Simulation Updates
For this revision, there have been more simulations for all the subcircuits. Moreover, to guarantee real-life performance, I decided to use LTspice, the simulator from “Analog Devices”/”Linear Technologies.” They already have proper models for their device portfolio, so it would be easy to use this for this project.
Hardware Updates
(1) Regulators vs. Controllers
After debugging Rev. A, I noted that at the moment, there was no IC sold in Digi key that could output over >= 2 amps with the same package. That is when I realized that voltage controllers are more upgradeable than voltage regulators. The reason is that a voltage regulator is a voltage controller WITH a power transistor and current sense mechanism. So if you want to upgrade your voltage controller power supply to handle more power, you just update the power transistor and current sense mechanism. Moreover, if you want to upgrade a voltage regulator, you hope there is an IC with the same package that meets your requirements.

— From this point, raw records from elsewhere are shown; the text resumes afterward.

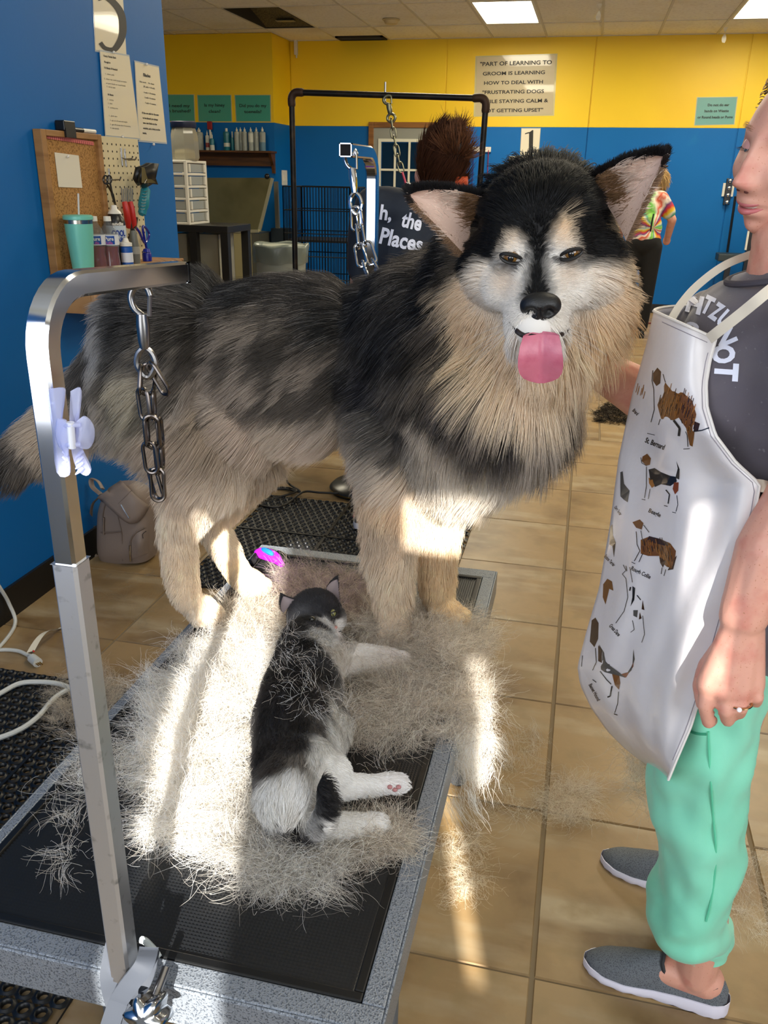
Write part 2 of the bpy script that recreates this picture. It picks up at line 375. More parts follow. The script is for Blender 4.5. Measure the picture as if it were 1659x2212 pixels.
# ================================================================== grooming table in front
T = .553
TX0, TX1, TY0, TY1 = -.753, -.142, .650, 1.892
MX0, MX1, MY0, MY1 = -.737, -.170, .681, 1.853
hammer = mat('hammered_grey_enamel', '#8b929b', .34, .35, noise=[((420, 420, 420), 1, '#5d646e', .55, .62)], bump=((420, 420, 420), 1, .5, .002))
dark_rubber = mat('ribbed_black_rubber', '#1a1c1f', .32, spec=.8)
chrome = mat('chrome', '#c9cbd0', .10, 1)
brushed = mat('brushed_steel', '#c6c9d0', .34, 1, noise=[((60, 60, 60), 3, '#8e9298', .6, .75)])
steel = mat('galvanised_steel', '#8d8b8a', .28, 1)
table = thing('grooming_table', 'long grooming table with ribbed black rubber top in front', 'table', (-.45, 1.27, 0))
fr = MB()
for a in ((TX0, TX1, TY0, MY0), (TX0, TX1, MY1, TY1), (TX0, MX0, MY0, MY1), (MX1, TX1, MY0, MY1)): fr.bb(*a, T-.006, T)
fr.bb(TX0-.004, TX0, TY0-.004, TY1+.004, T-.062, T-.001); fr.bb(TX1, TX1+.004, TY0-.004, TY1+.004, T-.062, T-.001)
fr.bb(TX0, TX1, TY0-.004, TY0, T-.062, T-.001); fr.bb(TX0, TX1, TY1, TY1+.004, T-.062, T-.001)
fr.bb(TX0, TX1, TY0, TY1, T-.03, T-.02)
fr.build('table_frame', hammer, table, smooth=False, bevel=.003)
# mat with pyramid nubs
nx, ny = 106, 222; px_, py_ = (MX1-MX0-.024)/nx, (MY1-MY0-.024)/ny
X = MX0+.012+px_*np.arange(nx+1); Y = MY0+.012+py_*np.arange(ny+1); gz = T-.0045
V = np.zeros(((nx+1)*(ny+1)+nx*ny, 3)); gx, gy = np.meshgrid(X, Y)
V[:gx.size, 0] = gx.ravel(); V[:gx.size, 1] = gy.ravel(); V[:gx.size, 2] = gz
cx_, cy_ = np.meshgrid(X[:-1]+px_/2, Y[:-1]+py_/2); k0 = gx.size
V[k0:, 0] = cx_.ravel(); V[k0:, 1] = cy_.ravel(); V[k0:, 2] = gz+.0034
ii, jj = np.meshgrid(np.arange(nx), np.arange(ny)); a = (jj*(nx+1)+ii).ravel(); b_ = a+1; c_ = a+nx+2; d_ = a+nx+1; e_ = k0+np.arange(nx*ny)
FC = np.concatenate([np.stack([a, b_, e_], 1), np.stack([b_, c_, e_], 1), np.stack([c_, d_, e_], 1), np.stack([d_, a, e_], 1)])
me = bpy.data.meshes.new('rubber_mat'); me.vertices.add(len(V)); me.vertices.foreach_set('co', V.ravel()); me.loops.add(FC.size); me.loops.foreach_set('vertex_index', FC.ravel().astype(np.int32))
me.polygons.add(len(FC)); me.polygons.foreach_set('loop_start', np.arange(0, FC.size, 3, dtype=np.int32)); me.update(calc_edges=True); me.materials.append(dark_rubber)
link(bpy.data.objects.new('rubber_mat', me), table)
rim = MB(); w_ = .0125; x0, x1, y0, y1 = MX0+.0005, MX1-.0005, MY0+.0005, MY1-.0005
for a in ((x0, x1, y0, y0+w_), (x0, x1, y1-w_, y1), (x0, x0+w_, y0+w_, y1-w_), (x1-w_, x1, y0+w_, y1-w_)): rim.bb(*a, T-.012, T+.0012)
rim.build('mat_border', mat('black_rubber_edge', '#0a0b0c', .4), table, smooth=False, bevel=.002)
legm = mat('grey_steel_leg', '#6e757e', .45, .4)
for sx_ in (TX0+.05, TX1-.05):
    for sy_ in (TY0+.30, TY1-.12):
        MB().cyl((sx_, sy_, 0), (sx_, sy_, T-.03), .016).lathe([(.02, 0), (.022, .01), (.017, .03)], (sx_, sy_, 0), n=12).build('leg', legm, table)
for sy_ in (TY0+.30, TY1-.12): MB().cyl((TX0+.05, sy_, .16), (TX1-.05, sy_, .16), .011, n=10).build('cross_bar', legm, table)
# ------------------------------------------------------------------ folding posts with over-table arms
def sq_tube(mb, pts, w, up0):
    """square tube along pts in a vertical plane; up0 = sideways unit vector"""
    pts = [Vector(p) for p in pts]; s = Vector(up0); vs = []; N = len(pts)
    for i, p in enumerate(pts):
        t = ((pts[min(i+1, N-1)]-pts[max(i-1, 0)])).normalized(); n = s.cross(t).normalized(); h = w/2; c = w*.12
        for (a, b_) in ((-h+c, -h), (h-c, -h), (h, -h+c), (h, h-c), (h-c, h), (-h+c, h), (-h, h-c), (-h, -h+c)): vs.append(p+s*a+n*b_)
    fs = [(i*8+k, i*8+(k+1) % 8, i*8+8+(k+1) % 8, i*8+8+k) for i in range(N-1) for k in range(8)]
    mb.add(vs, fs+[tuple(range(8))[::-1]])
    return vs
def bend_path(base, top, out, R, n=10):
    """vertical from base to top height, bending by radius R toward horizontal 'out' vector"""
    base, out = Vector(base), Vector(out); d = out.normalized(); L = out.length; z1 = top
    p = [base, Vector((base.x, base.y, z1-R))]
    for k in range(1, n+1):
        a = math.pi/2*k/n; p.append(Vector((base.x, base.y, z1-R))+d*(R-R*math.cos(a))+Vector((0, 0, R*math.sin(a))))
    p.append(Vector((base.x, base.y, z1))+d*L); return p
def end_ring(mb, c, d, w, m_i):
    pass
pb = aty(268, 2080, .634); PX, PY = pb.x, pb.y
arm1 = thing('grooming_post', 'chrome square grooming post with bent arm in front, strap and claw clip on it', 'grooming post', (PX, PY, .5))
zj = aty(180, 1213, PY).z
mb = MB(); sq_tube(mb, [(PX, PY, .517), (PX, PY, zj)], .0262, (1, 0, 0)); mb.bb(PX-.0131, PX+.0131, PY-.0131, PY+.0131, zj-.0005, zj)
mb.build('lower_post', brushed, arm1, smooth=False)
path = bend_path((PX, PY, zj-.02), 1.361, (0.004, .262, -.012), .058)
mb = MB(); sq_tube(mb, path, .0226, (1, 0, 0)); mb.build('upper_post', chrome, arm1, sharp=35)
e = path[-1]
mb = MB()
for a in ((-.0113, -.0098, -.0113, .0113), (.0098, .0113, -.0113, .0113), (-.0113, .0113, -.0113, -.0098), (-.0113, .0113, .0098, .0113)): mb.bb(e.x+a[0], e.x+a[1], e.y-.004, e.y+.0012, e.z+a[2], e.z+a[3])
mb.build('arm_end', chrome, arm1, smooth=False)
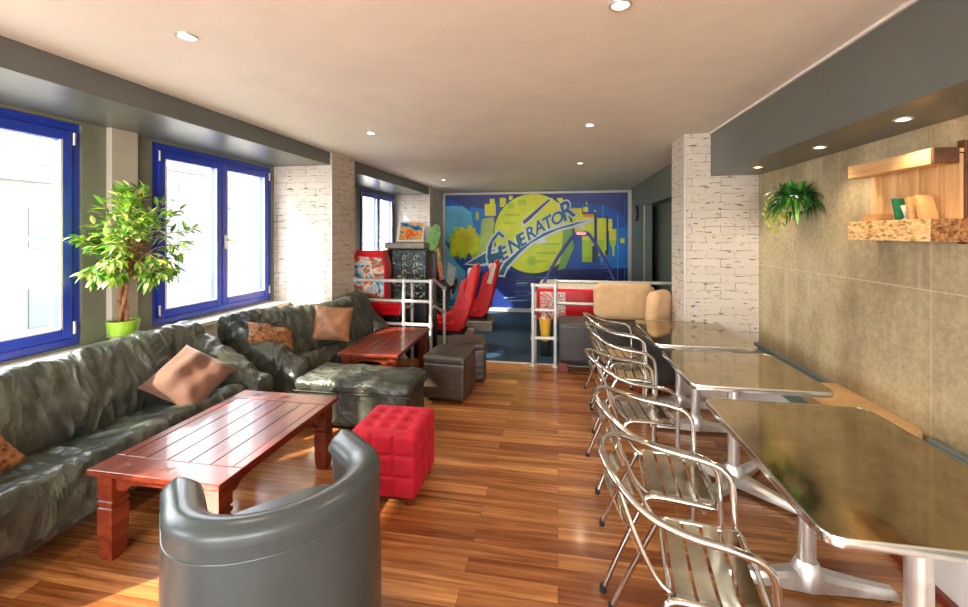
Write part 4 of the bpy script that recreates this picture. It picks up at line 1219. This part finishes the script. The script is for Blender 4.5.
# ------------------------------------------------------------ pallet shelf on the concrete wall
SX = 1.665; SY0, SY1 = 2.23, 2.78
e = thing('pallet_shelf', 'wall shelf made of pallet wood with strand-board tray on the concrete wall', 'shelf', (1.81, (SY0+SY1)/2, 1.53))
hy = (SY1-SY0)/2; dx = SX-1.81
n = 5; pw = 2*hy/n
for k in range(n):
    b = MB(); b.box(-.030, -.014, -hy+k*pw+.003, -hy+(k+1)*pw-.003, .02, .40, .002); b.build('back_board', 'pine', e)
b = MB(); b.box(-.014, 0, -hy-.005, -hy+.035, -.01, .46, .002); b.build('wall_batten', 'darkwood', e)
b = MB(); b.box(-.014, 0, hy-.04, hy, .02, .38); b.build('wall_batten', 'darkwood', e)
b = MB(); b.box(dx, dx+.018, -hy, hy, 0, .105, .002); b.build('tray_front', 'osb', e)
b = MB(); b.box(dx, -.004, -hy-.016, -hy, 0, .105, .002); b.build('tray_end', 'osb_dark', e)
b = MB(); b.box(dx+.018, -.014, -hy, hy, .0, .018, .002); b.build('tray_bottom', 'pine_y', e)
b = MB(); b.box(dx, dx+.075, -hy, hy, .353, .425, .003); bm_ = b.build('top_beam', 'pine_y', e)
b = MB(); b.box(dx, -.045, -hy-.018, -hy, .353, .425, .003); b.build('beam_end', 'darkwood', e)
b = MB(); b.box(dx+.076, -.014, -hy, hy, .405, .423, .002); b.build('top_board', 'pine_y', e)
def slab(name, label, cat, x, y, z, w, t, h, mat, tilt, page=None, group=None):
    o = thing(name, label, cat, (x, y, z), 0, group)
    rt = Matrix.Rotation(ang(tilt), 4, 'X')
    b = MB(); b.box(-w/2, w/2, -t/2, t/2, 0, h, .0015, xf=rt); c = b.build('cover', mat, o)
    if page:
        b = MB(); b.poly([rt @ Vector(p) for p in ((-w*.3, -t/2-.0015, h*.15), (w*.2, -t/2-.0015, h*.2), (w*.38, -t/2-.0015, h*.5), (0, -t/2-.0015, h*.62), (w*.3, -t/2-.0015, h*.85), (-w*.2, -t/2-.0015, h*.8), (-w*.1, -t/2-.0015, h*.5), (-w*.35, -t/2-.0015, h*.4))], (0, .001, 0)); b.build(page, 'paper', o)
    return o
zs = 1.55
slab('booklet', 'green and white booklet leaning in the pallet shelf tray', 'booklet', 1.715, 2.415, zs, .085, .014, .20, 'booklet_green', -14, 'printed_patch')
g = 'tan wooden card blocks in the tray'
slab('card_block', 'tan wooden block lying low at the far end of the pallet shelf', 'block', 1.72, 2.66, zs, .08, .09, .125, 'cardtan', 6)
slab('card_block', 'tan wooden block leaning just right of the green booklet', 'block', 1.72, 2.348, zs, .07, .022, .20, 'cardtan', -14)
slab('card_block', 'tan wooden block leaning at the camera end of the pallet shelf', 'block', 1.72, 2.283, zs, .07, .022, .21, 'cardtan', -18)

# ------------------------------------------------------------ camera
cam = bpy.data.cameras.new('camera'); co = bpy.data.objects.new('camera', cam); COL.objects.link(co)
cam.sensor_fit = 'HORIZONTAL'; cam.sensor_width = 36; cam.lens = 36*F_/968; cam.clip_start = .03; cam.clip_end = 200
co.location = (0, 0, H_); co.rotation_euler = (PI/2, 0, TH)
cam.shift_y = -(303.5-233)/968
scene.camera = co
vs = scene.view_settings; vs.view_transform = 'Standard'; vs.look = 'None'; vs.gamma = 1; vs.exposure = 1.12; vs.use_curve_mapping = False
scene.cycles.max_bounces = 10; scene.cycles.diffuse_bounces = 8; scene.cycles.use_denoising = True
scene.cycles.sample_clamp_indirect = 8
scene.cycles.caustics_reflective = False; scene.cycles.caustics_refractive = False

Also, while designing Rev A, I realized that the final linear voltage regulator that used an LM317 could be more efficient. Since it requires at least a 3-volts difference between the input and the output. And voltage controllers can have a smaller voltage drop between their input and output
(2) Reverse Voltage Protection
This is something that was not included in Rev. A at all, and it is important.
(3) Minimum voltage output
The minimum voltage output most voltage regulators can output is its internal reference voltage level. So most regulators can’t go below 1.2 Volts by themselves. And this bothers me since the reference design from Linear Technologies can be to 0 volts. Then I found this article from Texas Instruments on how to tackle this issue which is linked here . The article derives the equation shown below. \(Vout = V_{REFint} * (1+ \frac {R_{TOP}}{R_{BOT}}) - (\frac{R_{TOP}}{R_{BOT}}*V_{REFext})\) The plan would be to operate Vout normally when Vout > 2.4 Volts. But for Vout < 2.4 the Vrefext would be used to adjust the voltage instead of the resistor ratio. That scenario leads to the following equation:
\(Vout = V_{REFint} * 2 - V_{REFext}\) which practically means that the average of Vout and Vrefext has to be 1.2Volts
\[\frac{Vout+V_{REFext}}{2} = V_{REFint} = 1.2 [volts]\]So if one varies Vref from 0 to 2.4 Volts it will vary Vout from 2.4 to 0 volts.
(4) Trigger/Soft-starter
To add a trigger and soft start, I wanted to add a tap that would control Vrefext. But to make it easier for the user this tap would take an input between 0 and 1 volt to represent 0% to 100% of the voltage set. That would leave to the following equation where k is pre-gain on the Vtap.
\(Vout = V_{REFint} * (1+ \frac {R_{TOP}}{R_{BOT}}) - (\frac{R_{TOP}}{R_{BOT}}*k*V_{tap})\) So to simplify the equation,
\(Vref*(1 + \frac{R_{TOP}}{R_{BOT}} )= \frac{R_{TOP}}{R_{BOT}} * k\) if we solve for k
\[k = Vref * (\frac{R_{BOT}}{R_{TOP}} + 1)\](5) Sense ports
Sense ports were added to take into account the voltage drop on the wires.